> _TASK TO COMPLETE_:
In the listing below, locate the lines that hold "script" and copy them.

> _DATA PROVIDED_:
--------------------

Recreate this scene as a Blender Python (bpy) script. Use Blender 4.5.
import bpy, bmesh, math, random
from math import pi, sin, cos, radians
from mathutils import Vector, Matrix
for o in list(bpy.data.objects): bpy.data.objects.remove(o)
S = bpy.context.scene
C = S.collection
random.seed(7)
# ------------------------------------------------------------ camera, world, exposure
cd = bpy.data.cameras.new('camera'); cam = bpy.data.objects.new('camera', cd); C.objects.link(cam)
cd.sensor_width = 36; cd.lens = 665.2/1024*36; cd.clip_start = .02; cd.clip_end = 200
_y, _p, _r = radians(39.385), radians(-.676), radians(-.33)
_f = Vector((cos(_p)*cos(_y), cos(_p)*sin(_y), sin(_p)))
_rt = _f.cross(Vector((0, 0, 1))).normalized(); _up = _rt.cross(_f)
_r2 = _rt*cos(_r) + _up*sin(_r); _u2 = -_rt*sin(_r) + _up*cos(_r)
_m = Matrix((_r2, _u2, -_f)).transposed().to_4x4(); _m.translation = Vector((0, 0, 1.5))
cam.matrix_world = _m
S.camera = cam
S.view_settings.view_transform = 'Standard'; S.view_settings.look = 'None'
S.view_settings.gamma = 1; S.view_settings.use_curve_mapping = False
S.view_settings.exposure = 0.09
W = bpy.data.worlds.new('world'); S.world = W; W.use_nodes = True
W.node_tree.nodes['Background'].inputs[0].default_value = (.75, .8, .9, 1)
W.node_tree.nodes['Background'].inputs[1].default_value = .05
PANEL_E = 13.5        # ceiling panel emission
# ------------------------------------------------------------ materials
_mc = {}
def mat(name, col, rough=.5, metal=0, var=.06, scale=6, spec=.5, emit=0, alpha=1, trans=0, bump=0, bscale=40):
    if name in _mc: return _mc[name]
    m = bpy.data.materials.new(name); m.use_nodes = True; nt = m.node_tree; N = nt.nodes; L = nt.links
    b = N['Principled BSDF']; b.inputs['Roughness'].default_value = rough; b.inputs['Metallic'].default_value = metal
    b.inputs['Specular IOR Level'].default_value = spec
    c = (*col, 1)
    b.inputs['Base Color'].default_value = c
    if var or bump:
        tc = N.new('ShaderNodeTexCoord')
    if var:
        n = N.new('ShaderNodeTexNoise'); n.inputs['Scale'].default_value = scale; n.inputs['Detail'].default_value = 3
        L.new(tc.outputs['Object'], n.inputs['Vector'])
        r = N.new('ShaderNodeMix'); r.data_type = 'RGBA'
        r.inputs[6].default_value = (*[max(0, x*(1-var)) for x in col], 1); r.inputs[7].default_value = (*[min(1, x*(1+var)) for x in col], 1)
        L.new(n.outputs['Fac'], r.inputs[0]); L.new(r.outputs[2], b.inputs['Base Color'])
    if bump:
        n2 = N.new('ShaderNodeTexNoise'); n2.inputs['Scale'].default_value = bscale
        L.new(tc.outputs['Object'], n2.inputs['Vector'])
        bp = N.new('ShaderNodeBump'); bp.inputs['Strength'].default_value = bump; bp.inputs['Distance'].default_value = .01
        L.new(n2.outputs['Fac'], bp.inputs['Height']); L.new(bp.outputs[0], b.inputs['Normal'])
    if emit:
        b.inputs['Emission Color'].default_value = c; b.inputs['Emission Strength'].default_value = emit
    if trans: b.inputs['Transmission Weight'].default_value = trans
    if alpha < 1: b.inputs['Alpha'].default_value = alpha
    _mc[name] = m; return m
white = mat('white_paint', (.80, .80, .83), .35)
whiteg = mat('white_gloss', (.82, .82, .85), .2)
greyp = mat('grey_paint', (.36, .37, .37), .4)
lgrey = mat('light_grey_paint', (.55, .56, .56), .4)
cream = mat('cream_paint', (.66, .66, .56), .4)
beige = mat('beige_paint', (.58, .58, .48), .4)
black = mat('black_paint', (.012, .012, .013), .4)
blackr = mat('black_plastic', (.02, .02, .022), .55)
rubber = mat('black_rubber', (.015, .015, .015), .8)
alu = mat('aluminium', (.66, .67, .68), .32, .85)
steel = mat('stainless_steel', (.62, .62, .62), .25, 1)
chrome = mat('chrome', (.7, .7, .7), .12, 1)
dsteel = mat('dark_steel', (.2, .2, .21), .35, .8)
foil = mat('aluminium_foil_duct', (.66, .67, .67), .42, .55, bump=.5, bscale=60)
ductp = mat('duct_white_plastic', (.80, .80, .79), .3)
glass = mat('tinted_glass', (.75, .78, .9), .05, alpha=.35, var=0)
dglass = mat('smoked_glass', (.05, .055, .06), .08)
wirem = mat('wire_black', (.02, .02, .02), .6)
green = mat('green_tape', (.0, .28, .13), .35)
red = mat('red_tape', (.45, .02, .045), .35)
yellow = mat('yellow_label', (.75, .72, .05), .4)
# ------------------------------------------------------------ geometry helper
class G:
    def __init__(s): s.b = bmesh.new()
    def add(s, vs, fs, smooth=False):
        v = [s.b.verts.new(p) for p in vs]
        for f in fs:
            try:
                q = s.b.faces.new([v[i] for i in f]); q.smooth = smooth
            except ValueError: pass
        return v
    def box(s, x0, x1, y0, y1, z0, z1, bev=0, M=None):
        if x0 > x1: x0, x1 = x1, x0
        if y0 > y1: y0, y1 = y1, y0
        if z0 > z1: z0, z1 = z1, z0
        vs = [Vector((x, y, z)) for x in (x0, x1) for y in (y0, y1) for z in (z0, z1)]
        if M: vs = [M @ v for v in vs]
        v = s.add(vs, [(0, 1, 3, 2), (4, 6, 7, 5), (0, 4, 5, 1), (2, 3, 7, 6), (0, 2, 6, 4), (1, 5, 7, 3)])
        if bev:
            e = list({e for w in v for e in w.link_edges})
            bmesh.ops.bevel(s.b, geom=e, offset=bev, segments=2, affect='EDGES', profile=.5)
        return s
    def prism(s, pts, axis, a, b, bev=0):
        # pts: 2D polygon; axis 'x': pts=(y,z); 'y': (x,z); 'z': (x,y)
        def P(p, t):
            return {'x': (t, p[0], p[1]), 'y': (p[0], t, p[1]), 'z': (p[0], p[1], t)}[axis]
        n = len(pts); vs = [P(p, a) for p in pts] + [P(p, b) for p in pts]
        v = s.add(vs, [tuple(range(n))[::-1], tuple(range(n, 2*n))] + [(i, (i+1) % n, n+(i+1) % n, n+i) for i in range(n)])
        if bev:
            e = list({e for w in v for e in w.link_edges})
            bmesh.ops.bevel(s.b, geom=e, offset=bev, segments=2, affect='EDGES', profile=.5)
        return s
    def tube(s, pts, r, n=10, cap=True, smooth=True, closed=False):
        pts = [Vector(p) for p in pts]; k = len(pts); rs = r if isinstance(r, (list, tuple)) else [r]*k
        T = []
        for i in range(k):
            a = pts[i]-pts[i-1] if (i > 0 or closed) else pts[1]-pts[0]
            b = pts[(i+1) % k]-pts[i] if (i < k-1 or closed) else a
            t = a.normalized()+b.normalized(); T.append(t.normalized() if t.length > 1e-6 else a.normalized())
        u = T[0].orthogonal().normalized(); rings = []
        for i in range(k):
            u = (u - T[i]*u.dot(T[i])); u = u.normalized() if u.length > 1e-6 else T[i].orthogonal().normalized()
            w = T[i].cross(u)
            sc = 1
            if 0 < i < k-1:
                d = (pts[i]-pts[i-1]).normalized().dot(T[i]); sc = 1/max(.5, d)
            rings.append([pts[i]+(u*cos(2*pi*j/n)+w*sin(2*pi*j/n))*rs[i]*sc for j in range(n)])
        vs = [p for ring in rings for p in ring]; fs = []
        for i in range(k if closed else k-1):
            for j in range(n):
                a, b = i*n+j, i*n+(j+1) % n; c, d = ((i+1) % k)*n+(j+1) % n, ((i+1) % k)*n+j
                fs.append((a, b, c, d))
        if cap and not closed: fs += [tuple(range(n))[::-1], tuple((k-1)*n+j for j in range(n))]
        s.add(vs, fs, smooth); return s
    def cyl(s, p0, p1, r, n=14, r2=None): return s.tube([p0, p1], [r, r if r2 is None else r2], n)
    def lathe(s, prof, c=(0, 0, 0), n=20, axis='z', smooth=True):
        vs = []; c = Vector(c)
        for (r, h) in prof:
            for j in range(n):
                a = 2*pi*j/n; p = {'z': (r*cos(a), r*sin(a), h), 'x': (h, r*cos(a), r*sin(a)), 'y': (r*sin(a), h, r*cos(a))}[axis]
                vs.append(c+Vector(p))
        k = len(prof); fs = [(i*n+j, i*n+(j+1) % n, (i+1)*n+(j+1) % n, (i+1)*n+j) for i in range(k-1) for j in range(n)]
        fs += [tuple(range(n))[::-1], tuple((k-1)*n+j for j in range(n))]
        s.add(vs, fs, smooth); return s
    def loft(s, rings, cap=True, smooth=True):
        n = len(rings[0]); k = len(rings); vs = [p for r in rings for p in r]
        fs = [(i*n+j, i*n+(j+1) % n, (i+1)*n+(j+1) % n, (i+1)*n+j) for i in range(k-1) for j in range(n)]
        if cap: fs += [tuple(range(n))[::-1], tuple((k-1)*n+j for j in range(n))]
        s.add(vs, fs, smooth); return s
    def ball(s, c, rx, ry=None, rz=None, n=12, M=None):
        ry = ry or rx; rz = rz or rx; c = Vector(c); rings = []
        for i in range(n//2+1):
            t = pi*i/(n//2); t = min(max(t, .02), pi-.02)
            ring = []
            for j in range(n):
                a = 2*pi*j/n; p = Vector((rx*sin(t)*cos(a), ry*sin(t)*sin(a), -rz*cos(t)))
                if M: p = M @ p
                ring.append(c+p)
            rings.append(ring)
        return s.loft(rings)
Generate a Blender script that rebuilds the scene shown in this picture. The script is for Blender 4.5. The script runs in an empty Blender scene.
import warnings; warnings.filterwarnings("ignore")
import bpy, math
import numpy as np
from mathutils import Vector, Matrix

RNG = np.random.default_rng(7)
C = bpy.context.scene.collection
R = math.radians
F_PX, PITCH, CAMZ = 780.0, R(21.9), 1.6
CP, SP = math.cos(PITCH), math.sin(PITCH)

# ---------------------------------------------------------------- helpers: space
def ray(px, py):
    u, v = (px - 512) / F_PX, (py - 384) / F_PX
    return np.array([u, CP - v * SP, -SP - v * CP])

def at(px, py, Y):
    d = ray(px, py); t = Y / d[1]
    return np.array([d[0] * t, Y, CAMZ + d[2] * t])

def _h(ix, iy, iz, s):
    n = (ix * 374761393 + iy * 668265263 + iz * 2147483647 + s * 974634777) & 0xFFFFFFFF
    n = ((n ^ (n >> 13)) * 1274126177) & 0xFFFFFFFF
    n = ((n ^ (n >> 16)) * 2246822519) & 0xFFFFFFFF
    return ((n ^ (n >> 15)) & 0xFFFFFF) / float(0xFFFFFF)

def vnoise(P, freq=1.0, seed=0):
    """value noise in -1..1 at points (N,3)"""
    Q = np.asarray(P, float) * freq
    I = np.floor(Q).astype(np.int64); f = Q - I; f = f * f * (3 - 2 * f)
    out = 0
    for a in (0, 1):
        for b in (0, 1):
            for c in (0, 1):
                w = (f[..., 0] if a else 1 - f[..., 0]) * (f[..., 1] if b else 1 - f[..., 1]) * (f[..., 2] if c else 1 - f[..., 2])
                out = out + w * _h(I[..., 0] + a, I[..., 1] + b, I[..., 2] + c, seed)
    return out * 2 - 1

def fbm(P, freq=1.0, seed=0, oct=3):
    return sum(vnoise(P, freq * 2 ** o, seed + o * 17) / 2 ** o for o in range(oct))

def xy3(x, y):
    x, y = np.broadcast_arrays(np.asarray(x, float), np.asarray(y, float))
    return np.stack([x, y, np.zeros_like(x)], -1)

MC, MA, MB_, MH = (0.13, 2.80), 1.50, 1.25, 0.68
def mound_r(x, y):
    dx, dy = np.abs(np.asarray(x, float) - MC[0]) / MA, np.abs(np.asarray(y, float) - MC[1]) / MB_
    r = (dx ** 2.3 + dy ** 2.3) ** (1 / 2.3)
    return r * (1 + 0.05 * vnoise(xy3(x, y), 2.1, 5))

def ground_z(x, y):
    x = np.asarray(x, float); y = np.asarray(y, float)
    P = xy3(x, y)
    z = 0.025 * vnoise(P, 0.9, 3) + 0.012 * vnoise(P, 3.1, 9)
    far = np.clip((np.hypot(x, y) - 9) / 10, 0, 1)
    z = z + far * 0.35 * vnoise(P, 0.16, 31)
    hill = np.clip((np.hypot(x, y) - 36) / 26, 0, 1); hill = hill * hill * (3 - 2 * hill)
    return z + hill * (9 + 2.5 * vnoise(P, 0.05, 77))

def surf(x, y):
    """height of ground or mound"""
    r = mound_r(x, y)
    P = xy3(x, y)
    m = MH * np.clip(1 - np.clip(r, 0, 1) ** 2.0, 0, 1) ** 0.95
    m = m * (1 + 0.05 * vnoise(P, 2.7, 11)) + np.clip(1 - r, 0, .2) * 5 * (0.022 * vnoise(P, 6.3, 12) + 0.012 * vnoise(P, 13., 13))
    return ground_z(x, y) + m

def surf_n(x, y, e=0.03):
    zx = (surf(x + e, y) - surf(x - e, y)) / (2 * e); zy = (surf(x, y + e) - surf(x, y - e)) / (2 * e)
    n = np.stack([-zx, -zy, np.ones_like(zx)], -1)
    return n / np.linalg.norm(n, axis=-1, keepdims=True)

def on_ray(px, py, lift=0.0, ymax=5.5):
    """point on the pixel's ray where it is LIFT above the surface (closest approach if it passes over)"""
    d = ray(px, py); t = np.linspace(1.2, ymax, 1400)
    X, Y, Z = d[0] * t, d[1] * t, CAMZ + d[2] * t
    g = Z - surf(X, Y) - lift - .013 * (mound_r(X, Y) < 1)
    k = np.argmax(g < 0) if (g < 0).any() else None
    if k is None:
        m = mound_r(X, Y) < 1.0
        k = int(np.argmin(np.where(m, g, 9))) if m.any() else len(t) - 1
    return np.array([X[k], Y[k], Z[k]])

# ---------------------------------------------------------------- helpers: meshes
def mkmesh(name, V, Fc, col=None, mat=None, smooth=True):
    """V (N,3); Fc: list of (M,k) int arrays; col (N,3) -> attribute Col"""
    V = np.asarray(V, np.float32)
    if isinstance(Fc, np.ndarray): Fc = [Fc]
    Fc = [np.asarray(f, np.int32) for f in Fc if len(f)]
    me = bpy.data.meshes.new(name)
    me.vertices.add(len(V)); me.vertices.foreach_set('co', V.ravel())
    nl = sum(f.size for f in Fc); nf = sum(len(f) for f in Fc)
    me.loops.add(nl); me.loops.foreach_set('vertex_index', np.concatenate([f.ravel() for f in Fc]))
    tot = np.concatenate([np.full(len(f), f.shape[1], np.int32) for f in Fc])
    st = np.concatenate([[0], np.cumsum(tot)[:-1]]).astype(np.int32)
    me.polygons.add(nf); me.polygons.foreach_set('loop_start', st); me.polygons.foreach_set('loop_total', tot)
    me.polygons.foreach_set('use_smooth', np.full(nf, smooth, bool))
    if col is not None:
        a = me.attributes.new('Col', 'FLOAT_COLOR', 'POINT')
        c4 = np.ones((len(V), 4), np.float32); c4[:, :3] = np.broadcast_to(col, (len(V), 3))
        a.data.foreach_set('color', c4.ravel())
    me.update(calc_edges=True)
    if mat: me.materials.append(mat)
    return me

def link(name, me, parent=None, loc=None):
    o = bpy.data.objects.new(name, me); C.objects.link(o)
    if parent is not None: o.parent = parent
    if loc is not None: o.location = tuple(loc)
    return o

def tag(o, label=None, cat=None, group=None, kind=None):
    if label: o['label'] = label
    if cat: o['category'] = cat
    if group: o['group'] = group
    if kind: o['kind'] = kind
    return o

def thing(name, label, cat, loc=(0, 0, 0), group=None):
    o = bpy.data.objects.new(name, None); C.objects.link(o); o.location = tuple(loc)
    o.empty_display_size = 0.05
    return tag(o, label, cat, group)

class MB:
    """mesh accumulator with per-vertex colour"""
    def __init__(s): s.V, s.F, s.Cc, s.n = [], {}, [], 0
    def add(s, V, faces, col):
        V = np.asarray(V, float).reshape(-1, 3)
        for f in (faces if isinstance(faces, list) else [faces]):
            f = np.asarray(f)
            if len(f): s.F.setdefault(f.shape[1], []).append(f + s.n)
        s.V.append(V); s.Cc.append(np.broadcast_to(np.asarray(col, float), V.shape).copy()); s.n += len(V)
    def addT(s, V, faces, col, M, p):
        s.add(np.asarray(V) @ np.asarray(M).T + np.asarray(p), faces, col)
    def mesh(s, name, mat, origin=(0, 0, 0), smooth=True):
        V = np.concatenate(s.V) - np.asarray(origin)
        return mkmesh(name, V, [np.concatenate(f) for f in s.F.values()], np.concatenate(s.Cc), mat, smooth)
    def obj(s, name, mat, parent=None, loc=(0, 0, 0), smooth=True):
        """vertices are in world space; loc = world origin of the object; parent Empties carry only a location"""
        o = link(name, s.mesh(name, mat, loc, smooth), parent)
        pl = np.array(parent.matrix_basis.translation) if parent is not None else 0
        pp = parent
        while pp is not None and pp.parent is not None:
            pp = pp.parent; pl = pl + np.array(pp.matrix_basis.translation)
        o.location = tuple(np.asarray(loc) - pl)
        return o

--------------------

> _WRITTEN REPLY_:
Recreate this scene as a Blender Python (bpy) script. Use Blender 4.5.
Generate a Blender script that rebuilds the scene shown in this picture. The script is for Blender 4.5. The script runs in an empty Blender scene.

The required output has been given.